Думая и читая о поэзии, я все чаще чувствовал, что существующие теории поэтического — сколь бы убедительными и блестящими ни были те или иные рассуждения — лишь в небольшой степени отражают то, что мне кажется одной из сущностей поэтической речи и поэтического опыта. Более того, мне часто казалось, что речь идет о сущности наиболее значимой. Переводя интуитивное чувство на язык более формальный, я постепенно пришел к выводу, что мы слишком редко спрашиваем об особом когнитивном содержании поэтической речи — о содержании, отличающем ее от других форм речи и письма, необходимом для понимания поэзии и возможной основе ее апологии.
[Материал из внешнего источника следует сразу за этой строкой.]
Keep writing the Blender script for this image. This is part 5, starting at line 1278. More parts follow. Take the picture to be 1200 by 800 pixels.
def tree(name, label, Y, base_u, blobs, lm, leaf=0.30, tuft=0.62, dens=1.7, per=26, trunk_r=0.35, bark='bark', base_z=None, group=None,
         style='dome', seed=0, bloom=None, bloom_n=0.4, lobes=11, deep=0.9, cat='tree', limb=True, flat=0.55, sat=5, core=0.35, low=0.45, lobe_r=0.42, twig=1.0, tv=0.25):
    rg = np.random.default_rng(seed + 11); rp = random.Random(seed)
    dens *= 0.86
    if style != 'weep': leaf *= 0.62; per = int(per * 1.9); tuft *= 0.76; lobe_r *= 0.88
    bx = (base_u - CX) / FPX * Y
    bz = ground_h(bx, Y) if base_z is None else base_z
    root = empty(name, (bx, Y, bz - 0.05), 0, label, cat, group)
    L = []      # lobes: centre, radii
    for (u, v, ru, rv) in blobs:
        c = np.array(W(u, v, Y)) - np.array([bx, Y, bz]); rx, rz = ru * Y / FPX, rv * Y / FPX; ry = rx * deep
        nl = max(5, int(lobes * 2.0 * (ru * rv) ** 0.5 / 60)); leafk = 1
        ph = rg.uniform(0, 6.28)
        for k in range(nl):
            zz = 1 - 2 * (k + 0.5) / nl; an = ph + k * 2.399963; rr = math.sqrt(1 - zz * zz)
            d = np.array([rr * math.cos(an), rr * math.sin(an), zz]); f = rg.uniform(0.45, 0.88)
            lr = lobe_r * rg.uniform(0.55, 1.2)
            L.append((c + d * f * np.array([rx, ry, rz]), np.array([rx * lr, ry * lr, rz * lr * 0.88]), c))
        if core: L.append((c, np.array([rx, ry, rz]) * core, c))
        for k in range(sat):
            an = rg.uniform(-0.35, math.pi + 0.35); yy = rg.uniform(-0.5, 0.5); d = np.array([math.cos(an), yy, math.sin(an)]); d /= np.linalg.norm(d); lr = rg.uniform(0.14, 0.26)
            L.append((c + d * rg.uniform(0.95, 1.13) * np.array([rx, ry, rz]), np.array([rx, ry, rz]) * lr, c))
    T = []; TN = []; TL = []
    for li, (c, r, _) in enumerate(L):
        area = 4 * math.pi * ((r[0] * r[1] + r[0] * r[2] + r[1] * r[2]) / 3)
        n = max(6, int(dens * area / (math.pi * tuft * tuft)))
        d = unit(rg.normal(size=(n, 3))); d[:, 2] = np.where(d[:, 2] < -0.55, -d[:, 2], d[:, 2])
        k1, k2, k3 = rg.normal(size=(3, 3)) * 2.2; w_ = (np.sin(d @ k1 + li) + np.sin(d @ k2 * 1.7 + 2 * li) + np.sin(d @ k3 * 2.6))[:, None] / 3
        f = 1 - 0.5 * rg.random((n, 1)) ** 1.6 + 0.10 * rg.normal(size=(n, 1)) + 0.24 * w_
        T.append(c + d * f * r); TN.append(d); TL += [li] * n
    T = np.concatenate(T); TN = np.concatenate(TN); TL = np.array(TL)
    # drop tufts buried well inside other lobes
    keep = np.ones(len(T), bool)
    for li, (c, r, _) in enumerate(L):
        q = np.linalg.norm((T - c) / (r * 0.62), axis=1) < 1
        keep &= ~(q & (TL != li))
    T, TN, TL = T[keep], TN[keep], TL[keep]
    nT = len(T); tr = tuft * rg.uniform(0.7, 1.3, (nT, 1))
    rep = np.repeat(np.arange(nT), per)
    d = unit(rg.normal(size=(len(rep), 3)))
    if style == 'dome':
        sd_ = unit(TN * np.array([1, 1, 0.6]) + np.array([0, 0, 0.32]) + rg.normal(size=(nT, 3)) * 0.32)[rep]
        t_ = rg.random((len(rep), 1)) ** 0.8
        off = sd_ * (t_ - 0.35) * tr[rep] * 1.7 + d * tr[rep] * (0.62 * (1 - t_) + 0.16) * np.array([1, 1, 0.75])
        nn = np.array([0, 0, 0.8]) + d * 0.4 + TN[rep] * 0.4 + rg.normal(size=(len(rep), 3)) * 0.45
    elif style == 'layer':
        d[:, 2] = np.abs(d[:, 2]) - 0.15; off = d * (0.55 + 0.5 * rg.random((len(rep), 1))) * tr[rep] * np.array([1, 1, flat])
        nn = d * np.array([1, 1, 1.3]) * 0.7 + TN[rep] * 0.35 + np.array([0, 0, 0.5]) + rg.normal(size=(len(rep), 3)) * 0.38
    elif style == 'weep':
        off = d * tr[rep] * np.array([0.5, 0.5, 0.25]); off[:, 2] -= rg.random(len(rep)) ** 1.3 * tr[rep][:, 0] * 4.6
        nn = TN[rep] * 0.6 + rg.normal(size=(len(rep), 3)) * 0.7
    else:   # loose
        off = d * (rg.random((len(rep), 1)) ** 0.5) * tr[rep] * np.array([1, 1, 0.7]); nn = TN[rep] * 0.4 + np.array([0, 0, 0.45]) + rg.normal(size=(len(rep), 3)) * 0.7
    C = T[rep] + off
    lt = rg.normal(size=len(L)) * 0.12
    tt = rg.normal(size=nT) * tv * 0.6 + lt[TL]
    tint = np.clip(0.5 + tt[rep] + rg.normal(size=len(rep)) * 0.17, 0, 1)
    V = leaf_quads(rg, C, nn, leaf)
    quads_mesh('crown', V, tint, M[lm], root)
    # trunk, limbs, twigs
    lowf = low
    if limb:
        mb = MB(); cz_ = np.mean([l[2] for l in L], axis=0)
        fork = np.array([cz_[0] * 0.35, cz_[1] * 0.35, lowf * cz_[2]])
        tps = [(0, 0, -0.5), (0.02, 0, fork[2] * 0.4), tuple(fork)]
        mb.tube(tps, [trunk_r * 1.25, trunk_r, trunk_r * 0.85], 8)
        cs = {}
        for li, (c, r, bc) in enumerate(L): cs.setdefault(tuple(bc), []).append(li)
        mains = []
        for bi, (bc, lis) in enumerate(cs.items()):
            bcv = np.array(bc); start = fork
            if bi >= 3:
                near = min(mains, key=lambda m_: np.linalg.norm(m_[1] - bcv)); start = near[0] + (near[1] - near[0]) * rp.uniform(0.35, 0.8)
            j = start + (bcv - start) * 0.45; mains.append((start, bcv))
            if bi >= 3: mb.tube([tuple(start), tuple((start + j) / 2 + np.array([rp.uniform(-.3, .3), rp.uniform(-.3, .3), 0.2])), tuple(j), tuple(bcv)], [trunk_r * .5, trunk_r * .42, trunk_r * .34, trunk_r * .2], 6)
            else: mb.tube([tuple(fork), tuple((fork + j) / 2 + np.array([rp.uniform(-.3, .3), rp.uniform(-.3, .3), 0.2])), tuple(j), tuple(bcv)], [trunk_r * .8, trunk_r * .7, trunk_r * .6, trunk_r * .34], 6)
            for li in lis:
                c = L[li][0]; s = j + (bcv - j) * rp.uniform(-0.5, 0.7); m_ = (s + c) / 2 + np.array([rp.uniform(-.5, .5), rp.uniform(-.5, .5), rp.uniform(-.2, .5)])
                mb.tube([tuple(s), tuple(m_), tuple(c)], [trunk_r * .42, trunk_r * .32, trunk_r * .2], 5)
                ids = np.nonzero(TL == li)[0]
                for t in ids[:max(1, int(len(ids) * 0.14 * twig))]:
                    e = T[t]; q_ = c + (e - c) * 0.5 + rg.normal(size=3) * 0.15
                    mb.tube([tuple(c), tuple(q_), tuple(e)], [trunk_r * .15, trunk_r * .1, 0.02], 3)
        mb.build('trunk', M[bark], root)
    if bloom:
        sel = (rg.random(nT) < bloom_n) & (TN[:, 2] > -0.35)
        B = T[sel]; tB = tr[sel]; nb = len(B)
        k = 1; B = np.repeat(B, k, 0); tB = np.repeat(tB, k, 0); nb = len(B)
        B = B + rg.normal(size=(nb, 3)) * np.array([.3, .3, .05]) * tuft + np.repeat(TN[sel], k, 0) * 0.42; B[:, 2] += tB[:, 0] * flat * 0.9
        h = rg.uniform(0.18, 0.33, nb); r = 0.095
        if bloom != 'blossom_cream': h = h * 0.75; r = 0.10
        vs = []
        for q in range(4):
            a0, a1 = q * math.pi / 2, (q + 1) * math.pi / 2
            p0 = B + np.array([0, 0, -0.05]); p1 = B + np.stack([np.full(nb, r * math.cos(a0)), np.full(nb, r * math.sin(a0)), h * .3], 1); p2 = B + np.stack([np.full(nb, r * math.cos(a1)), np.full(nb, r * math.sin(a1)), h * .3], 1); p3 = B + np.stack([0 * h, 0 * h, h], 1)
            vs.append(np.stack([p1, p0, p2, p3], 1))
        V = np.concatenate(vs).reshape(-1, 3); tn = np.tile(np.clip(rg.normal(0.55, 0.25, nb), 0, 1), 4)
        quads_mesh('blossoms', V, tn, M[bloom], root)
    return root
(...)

Этим особым содержанием является допредикативный, дологический опыт человеческого существования: существование человека в его относительной формальной нерасчлененности. Разумеется, в разные эпохи, в разных культурах и в разных поэтических жанрах подобное содержание занимает разное место. Так, например, в различных экспериментах со сложными и изысканными поэтическими формами, характерных для эпохи Возрождения и Барокко, тема подлинности человеческого существования естественным образом отходит на второй план. И наоборот, в поэзии модернистов она становится центральной, неизбежной, обсессивно значимой. Что же касается еврейско-европейских писателей, то для них эта тема была центральной задолго до эпохи модернизма. Эту обнажающую функцию поэтического в его отношении к существованию можно сравнить с тем, что модернисты, используя традиционно христианскую терминологию, называли «эпифанией»: моментом обнажения истины. В данном случае речь не идет о раскрытии истины и смысла бытия в каком-то высшем, метафизическом смысле, но о самообнажении истины существования в его временности и конечности. Истина существования противопоставлена здесь не намеренной и осознанной лжи, но, скорее, его понятийной и, как правило, идеологизированной репрезентации — и более систематическому «формальному» продумыванию. Впрочем, все это требует гораздо более подробных объяснений.
* * *
Литература вообще и поэзия в частности принадлежат к тем немногим областям человеческой деятельности, в которых, как кажется, разбираются практически все. Другое дело эстетика, философия литературы или современная литературная теория — это области, которые, как и любые другие науки, являются уделом специалистов. Однако, в отличие от остальных наук, со взглядами которых принято считаться при обсуждении затрагиваемых ими вопросов, литературная теория является едва ли не самым нежеланным гостем в литературном мире. Подобная враждебность с легкостью объяснима. Оправданием нежелания прислушиваться к теоретическим доводам является тот факт, что литература, как и всякое искусство, принадлежит к миру чувств или миру духа и ее сущность постигается только интуитивно. Как всякое искусство, поэзия существует по ту сторону понятий и теорий. Холодное и рациональное расчленение поэтического текста может убить его хрупкую магию, но не способно вывести на поверхность из таинственных глубин слова ускользающую тайну его поэтичности. Так же как холодный анализ может убить любовь, но не способен прояснить ее вечную тайну, анализ поэтического текста способен лишь разрушить его.